Une place dans la sélection officielle qui fait débat
Le film devait être présent dans la liste officielle annoncée le 13 avril. Mais ces deux affaires ont retardé le processus. "La sélection du film n'a pas été annulée, mais le conseil d'administration a souhaité en savoir plus sur la situation de l'œuvre", a expliqué le festival au Parisien au lendemain de la présentation de la sélection. Finalement, quelques jours après, le film était bien réintégré en compétition.
Un retour du Retour salué par la réalisatrice et la productrice : "Il est heureux que le plus grand festival du monde ait pris le temps [de] vérifier minutieusement la véracité [des rumeurs autour du film]." "Il n'y a aucune plainte d'aucune sorte déposée contre Catherine Corsini, ni contre la production du film. La seule irrégularité constatée (...), que nous avons très tôt reconnue, est un manquement administratif, celui d'une scène non déclarée et donc non visée par la Commission des enfants du spectacle", se sont-elles défendues.
Mais la présence du film sur la Croisette, cette vitrine de prestige, dérange. Le collectif 50/50, qui œuvre pour la parité, l'égalité et la diversité dans le cinéma et l'audiovisuel, a notamment dénoncé dans un communiqué "un signal dévastateur envoyé aux victimes de violences sexistes et sexuelles" ainsi qu'"une manière de renforcer les connivences qui règnent dans [l'industrie du cinéma], et qui empêchent la libération apaisée de la parole sur ce sujet crucial."
Le microcosme du cinéma français s'est également agité. Marc Missonier, producteur de l'adaptation du livre Le Consentement, réalisée par Vanessa Filho, a vertement critiqué, sur Twitter, le film et le festival. "[Il] a donc décidé d'ignorer toutes les alertes et les manquements caractérisés (…).
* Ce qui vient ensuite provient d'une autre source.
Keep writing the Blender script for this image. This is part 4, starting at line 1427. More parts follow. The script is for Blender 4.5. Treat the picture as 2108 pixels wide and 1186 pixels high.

C'est aujourd'hui en toute connaissance de cause (…) que Thierry Frémaux choisit de prendre un film problématique en compétition, crachant à la figure de tous ceux qui pourraient avoir le courage de dénoncer des faits condamnables, et considérant finalement que ce n'est pas si grave. (…) Pour ce qui me concerne, mon choix est fait : #BoycottCannes."
Avant l'ouverture du grand raout du cinéma, le délégué général Thierry Frémaux a fait un point sur cette "histoire quand même assez complexe" à propos de laquelle le festival a procédé à "une enquête d'une semaine".
"Je ne sais pas ce qui a pu se passer sur ce tournage, pas autant qu'on l'a dit, on est quand même entre le procès en sorcellerie et la rumeur d'Orléans."
Thierry Frémaux, délégué général du Festival de Cannessur France Inter
"J'ai dit à la production et à la réalisatrice : 'défendez-vous parce qu'on va aller chercher vos accusateurs', et on a demandé aux accusateurs, qu'on ne connaît pas et qui ne se sont pas manifestés, de le faire... Voilà, donc je crois que tout va rentrer dans l'ordre, le film est très très bon", a-t-il conclu.